En Chine et dans le reste de l’Asie, l’entreprise est d’ailleurs plus connue pour ses engins de beauté capillaire… «Je n’ai jamais vraiment été attiré par les articles glamour. J’aime les produits ennuyeux et j’essaie de les rendre intéressants, beaux et meilleurs.» Et d’insiter sur le fait qu’il ne se base pas sur des études de marché.

‘Ce qui me préoccupe, ce sont les gens qui parlent des problèmes, mais ne font rien. ‘

Cette dernière décennie, James Dyson a également dépensé une fortune pour développer cette fois une voiture électrique. Pour cela, il a transféré le siège officiel de l’entreprise de Malmesbury à Singapour, où l’usine de montage devait également être construite. Il a mis fin à ce projet en 2019. «Une décision très difficile à prendre, mais les circonstances avaient changé, dit-il. J’ai constaté que les constructeurs automobiles établis commençaient à fabriquer des voitures électriques en masse et qu’ils le faisaient à perte. Eux pouvaient compenser cette perte avec leurs voitures conventionnelles. Tesla, de son côté, avait reçu trente milliards de dollars de la part d’investisseurs. Je n’ai pas cette somme…»

Les premières voitures auraient dû être livrées en 2021. «Nous étions sur le point de construire l’usine. Plusieurs ingénieurs que nous avions recrutés sont restés afin de participer à d’autres projets, et c’est déjà pas mal», avance-t-il pour se rassurer. Il y a des petits échecs, mais aussi des grands.

Ce qui compte, c’est que Dyson, l’homme et son entreprise, tienne debout. Le septuagénaire reste optimiste, convaincu «que les jeunes sont plus disposés que jamais à chercher des solutions aux problèmes», bien qu’ils n’aient pas un lourd bagage: «J’avais l’habitude de penser que l’expérience était cruciale.
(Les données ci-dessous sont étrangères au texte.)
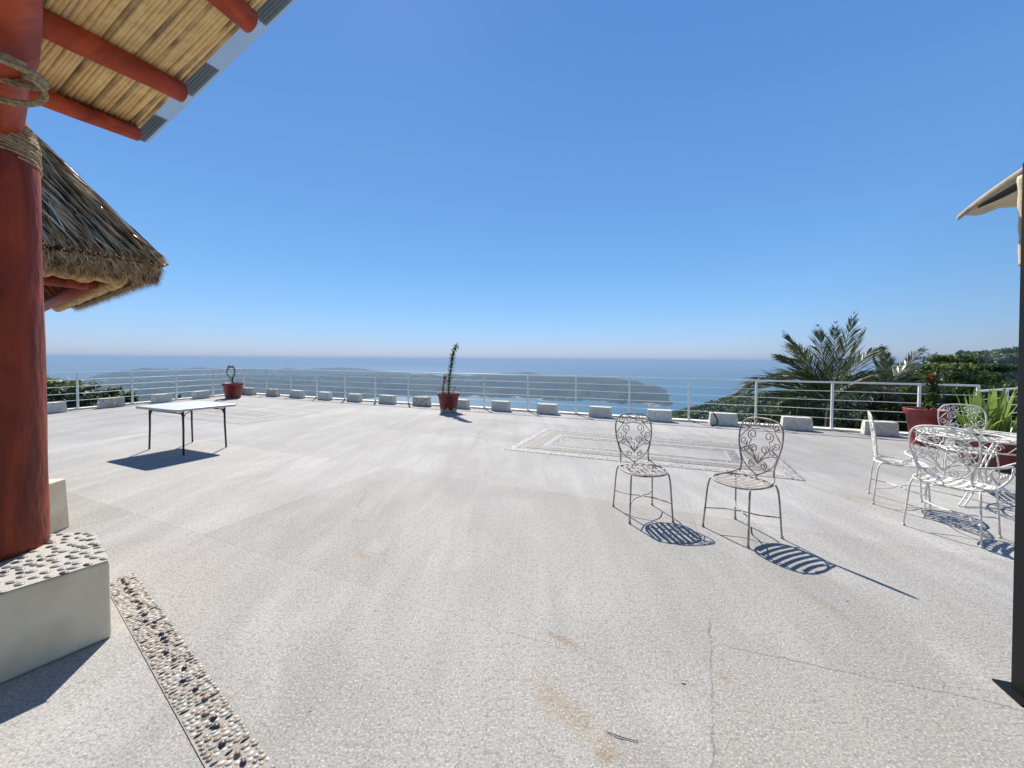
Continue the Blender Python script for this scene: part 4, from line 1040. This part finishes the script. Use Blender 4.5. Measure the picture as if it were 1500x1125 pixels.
# ---------------- palms, trees and shrubs beyond the railing
def palm(base, crown, fronds, mt, label, seed, trunkr=.11):
    rnd = random.Random(seed); B_ = Vector(base); r = tag(empty('palm_tree', B_), label, 'palm', 'palms behind the railing')
    c = Vector(crown)-B_
    o = MB(); n = 14
    o.tube([Vector((c.x*k/n+.05*sin(k*.5), c.y*k/n, c.z*k/n)) for k in range(n+1)], [trunkr*(1.25-.35*k/n)*(1.06 if k % 2 else .95) for k in range(n+1)], 12); o.build('trunk', M['bark'], r)
    for fi, (az, el, L, droop) in enumerate(fronds):
        o = MB(); d = Vector((sin(az)*cos(el), cos(az)*cos(el), sin(el)))
        flat = Vector((sin(az), cos(az), 0)); P = []; n = 26
        for k in range(n+1):
            t = k/n; P.append(c+d*L*t+Vector((0, 0, -1))*droop*L*t*t*t*.75-Vector((0, 0, 1))*droop*L*t*t*.25)
        n = 22; P = [P[int(k*26/22)] for k in range(23)]
        o.tube(P, [.02*(1-.85*k/n) for k in range(n+1)], 5)
        side = d.cross(Vector((0, 0, 1))); side = side.normalized() if side.length > .2 else Vector((1, 0, 0))
        for k in range(3, n+1):
            for q in range(2):
                t = (k+q*.5)/n
                if t > 1: continue
                p = P[k-1].lerp(P[min(k, n)], q*.5) if q else P[k]; tg = (P[min(k, n)]-P[k-1]).normalized()
                ll_ = L*.44*(sin(pi*min(1, .12+.86*t))**.6)*rnd.uniform(.85, 1.1)*(1-.35*t)
                for s in (-1, 1):
                    dd = (side*s*(.62)+tg*(.80+.6*t)+Vector((0, 0, 1))*rnd.uniform(.0, .28)).normalized()
                    w_ = .017*rnd.uniform(.7, 1.3); nn = dd.cross(tg).normalized(); ws = dd.cross(nn).normalized()*w_
                    ws = (ws*.7+nn*w_*rnd.uniform(-.7, .7))
                    m_ = p+dd*ll_*.5-Vector((0, 0, .06))*ll_; e = p+dd*ll_-Vector((0, 0, rnd.uniform(.12, .42)))*ll_
                    o.add([p-ws*.5, p+ws*.5, m_+ws, e, m_-ws], [(0, 1, 2, 3, 4)], False)
        o.build('frond', M[mt], r)
def tree(c, rad, trunk_z, n_cl, n_lf, L, mats, label, seed, name='tree', group='trees and shrubs beyond the railing', catg='tree', layered=False):
    rnd = random.Random(seed); c = Vector(c); B_ = Vector((c.x, c.y, trunk_z)); r = tag(empty(name, B_), label, catg, group)
    o = MB(); H = c.z-trunk_z; tr = max(.05, rad[0]*.06)
    o.tube([Vector((0, 0, 0)), Vector((.06, .02, H*.4)), Vector((-.03, 0, H*.75)), Vector((0, 0, H))], [tr*1.3, tr, tr*.8, tr*.5], 8)
    cl = []
    for i in range(n_cl):
        a = rnd.uniform(0, 2*pi); u = rnd.uniform(-1, 1) if not layered else rnd.choice((-.7, -.3, .1, .5, .9)); rr = sqrt(max(0, 1-u*u*.9))*rnd.uniform(.35, 1)
        cl.append((Vector((cos(a)*rr*rad[0], sin(a)*rr*rad[1], u*rad[2])), rnd.uniform(.22, .38)*min(rad)))
    for p, q in cl[:18]: o.tube([Vector((0, 0, H*.7)), Vector((p.x*.4, p.y*.4, H*.85+p.z*.4)), p+Vector((0, 0, H))], [tr*.5, tr*.3, tr*.1], 5)
    o.build('trunk', M['bark'], r)
    o = MB()
    for p, q in cl:
        mi = rnd.randrange(len(mats))
        for k in range(n_lf):
            d = Vector((rnd.gauss(0, 1), rnd.gauss(0, 1), rnd.gauss(0, 1))).normalized(); rr = q*rnd.random()**.4*1.5
            pt = p+Vector((d.x*rr, d.y*rr, d.z*rr*(.45 if layered else .8)))+Vector((0, 0, H))
            o.cur = mi if rnd.random() < .75 else rnd.randrange(len(mats))
            dd = Vector((rnd.gauss(0, 1), rnd.gauss(0, 1), rnd.gauss(0, .5))); leafquad(o, pt, dd, L*rnd.uniform(.6, 1.3), L*rnd.uniform(.35, .6), L*.2)
    o.build('crown', [M[m] for m in mats], r)
R = radians
pb = dep(1216, 640, 11.2); pcw = dep(1216, 590, 11.2)
def fto(X, Y, dy, droop):
    t = dep(X, Y, pcw.y+dy); v = t-pcw; v.z += v.length*droop; return (atan2(v.x, v.y), atan2(v.z, hypot(v.x, v.y)), v.length, droop)
fr = [fto(1251, 460, .1, .02), fto(1266, 482, -.3, .05), fto(1224, 474, .5, .03), fto(1198, 478, -.2, .06), fto(1150, 486, .3, .10), fto(1138, 516, .1, .22), fto(1137, 542, -.5, .4), fto(1160, 500, -.6, .2),
      fto(1066, 583, .2, .45), fto(1085, 560, .6, .5), fto(1100, 610, -.3, .5), fto(1288, 505, .3, .2), fto(1300, 540, -.2, .4), fto(1305, 570, .4, .5), fto(1130, 640, -.8, .5), fto(1170, 655, -1.0, .6), fto(1290, 630, -.8, .6), fto(1240, 520, 1.4, .3), fto(1180, 545, 1.3, .5)]
palm((pcw.x, pcw.y, -4.2), pcw, fr, 'palm', 'large dark green palm with tall spiky fronds behind the railing', 21)
pcw = dep(1298, 572, 12.2)
fr = [fto(1352, 508, .3, .05), fto(1342, 522, -.2, .1), fto(1292, 506, .1, .05), fto(1300, 515, -.4, .1), fto(1278, 520, .3, .15), fto(1262, 545, .1, .35), fto(1350, 550, -.2, .35), fto(1360, 575, .4, .5), fto(1270, 590, -.8, .5), fto(1320, 600, -.8, .5), fto(1315, 530, 1, .2)]
palm((pcw.x, pcw.y, -4.4), pcw, fr, 'palmp', 'smaller greyish palm with pale fronds right of the large palm', 22, .09)
def T(X, Y, d, rad, ncl, nlf, L, mats, label, seed, **k): tree(dep(X, Y, d), rad, -5.5, ncl, nlf, L, mats, label, seed, **k)
T(1388, 553, 13.5, (1.5, 1.2, .75), 46, 260, .13, ('leaf', 'leafd', 'leafd', 'leafy'), 'rounded green tree rising over the railing behind the red bloom', 31, layered=True)
T(1440, 566, 14.5, (1.25, 1.2, .8), 30, 240, .13, ('leafd', 'leafd', 'leaf'), 'dark feathery tree between the round tree and the black post', 32, layered=True)
T(1322, 606, 12.4, (.9, .8, .75), 26, 220, .12, ('leafd', 'leaf', 'leafy'), 'light green shrub behind the rails beside the tall red pot', 33, name='shrub', catg='shrub')
T(1385, 612, 12.2, (1.2, .8, .95), 26, 260, .12, ('leafd', 'leafd', 'leaf'), 'dark shrub filling the rails under the round tree', 34, name='shrub', catg='shrub')
T(1262, 606, 13, (1.1, .9, 1.0), 26, 260, .12, ('leafd', 'leafd', 'leafd'), 'dark shrub behind the rails under the two palms', 35, name='shrub', catg='shrub')
T(1180, 614, 13.4, (1.2, .9, .75), 24, 240, .13, ('leafd', 'leaf'), 'dark shrub under the left side of the large palm', 36, name='shrub', catg='shrub')
T(1460, 606, 11.4, (1.0, .8, .85), 24, 240, .12, ('leafd', 'leaf', 'leafd'), 'dark shrub behind the strap leaved plants in the low pot', 37, name='shrub', catg='shrub')
T(1118, 610, 14, (.7, .7, .45), 12, 220, .13, ('leafd', 'leaf'), 'small dark shrub at the left foot of the large palm', 38, name='shrub', catg='shrub')
# left: hillside shrubs and a pale house
for X, Y, d, rad, ncl, mats, label, sd in ((84, 577, 34, (2.2, 2, 1.3), 20, ('leaf', 'leafy', 'leafd'), 'bushy green tree at the left end of the railing beside the column', 51), (112, 588, 30, (1.9, 1.8, 1.2), 20, ('leaf', 'leafd'), 'round green tree behind the first rails right of the column', 52),
        (150, 588, 30, (2.3, 1.8, .9), 22, ('leafy', 'leaf', 'leafd'), 'low spreading green tree seen over the left blocks', 53), (183, 596, 26, (1.2, 1.2, .75), 14, ('leafd', 'leaf'), 'small dark tree closest to the second left rail post', 54)):
    tree(dep(X, Y, d), rad, -14, ncl, 150, .34, mats, label, sd)
for X, Y, d, s_, label, sd in ((262, 588, 17.8, .36, 'low dark shrub showing between two left blocks', 61), (247, 592, 17, .2, 'tiny dark shrub left of the low dark one at the left rails', 62)):
    tree(dep(X, Y, d), (s_*1.5, s_, s_*.6), -4.5, 9, 110, .10, ('leafd', 'leafd', 'pot' if sd == 61 else 'leafd'), label, sd, name='shrub', catg='shrub')
def house(p, w_, d_, h_, rz, label, group, big=False):
    o = MB(); r = tag(empty('hillside_house', p, rz), label, 'house', group)
    o.box((-w_/2, -d_/2, -3), (w_/2, d_/2, h_)); o.build('wall', M['housew'], r)
    o = MB(); o.box((-w_/2-.3, -d_/2-.3, h_+.002), (w_/2+.3, d_/2+.3, h_+.35)); o.build('roof', M['housew'] if big else M['housew'], r)
    if big:
        for k in range(4):
            o = MB(); x = -w_/2+w_*(k+.5)/4; o.box((x-.6, -d_/2-.03, h_*.35), (x+.6, -d_/2+.02, h_*.8)); o.build('window', M['glass'], r)
M['housew'] = mat('house_wall', (.66, .62, .55), .8, var=.15, vscale=.3); M['houser'] = mat('house_roof', (.34, .26, .2), .8, var=.2); M['glass'] = mat('dark_glass', (.03, .04, .05), .15)
house(dep(98, 563, 62)-Vector((0, 0, 1.1)), 2.6, 3, 1.3, .4, 'pale low house above the green trees at the far left', None, True)
rnd = random.Random(77); n = 0
while n < 70:
    if rnd.random() < .6: X = rnd.uniform(110, 330); q = RIDP[0]
    else: X = rnd.uniform(180, 700); q = RIDP[1]
    a = aze(X, 540)[0]; v = inter(q[0], a)
    if not v: continue
    r_ = v[0]-rnd.uniform(30, 900 if q is RIDP[0] else 420); z = height(a, r_)
    if z < H0+6: continue
    s_ = rnd.uniform(9, 24)*(1.4 if q is RIDP[0] else .9)
    house((r_*sin(a), r_*cos(a), z-1), s_, s_*.7, rnd.uniform(5, 13), rnd.uniform(0, 3), 'tiny pale house on the wooded far shore of the bay', 'far houses on the shore of the bay'); n += 1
Aujourd’hui, je la vois comme quelque chose de négatif, car elle entrave l’innovation. Il vaut mieux aborder une question avec un esprit ouvert et envisager toutes les possibilités que de se dire «je sais comment faire». Ce qui me préoccupe, ce sont les gens qui parlent des problèmes, mais ne font rien.»

Le casque Dyson Zone.
Le casque Dyson Zone. © SDP

Durable avant l’heure

La devise de Dyson a longtemps été «plus vite, mieux et plus fort», mais sans oublier l’écologie: «Le concept de durabilité n’a rien de neuf pour nous. C’est nous qui avons lancé l’aspirateur sans sac. Ce dernier est fabriqué en polypropylène tissé et non en papier, comme tout le monde semble le penser, et n’est ni biodégradable ni réutilisable. Nous l’avons supprimé. Notre premier aspirateur consommait un dixième de l’électricité des appareils conventionnels. Etre plus efficace et obtenir de meilleurs résultats en utilisant moins de ressources et d’énergie, c’est l’objectif depuis le début.»

Alors que notre entretien touche à sa fin, l’inventeur ne souhaite pas parler de nouveaux projets spécifiques. Mais il souligne que la robotique, les batteries et les moteurs électriques seront essentiels dans le futur.

Et d’assurer, en conclusion, qu’il ne compte pas passer définitivement le flambeau: «Je continue à échanger quotidiennement avec les ingénieurs et j’espère le faire aussi longtemps que je le pourrai. Je me fais vieux et beaucoup de choses dépendent de ce qu’il adviendra de mon corps et de mon cerveau. Mais non, je n’ai aucun projet de retraite. Certaines personnes finissent par se lasser, ce n’est pas mon cas. Je continue à regarder vers l’avenir. Continuer à inventer, c’est ça l’essentiel.»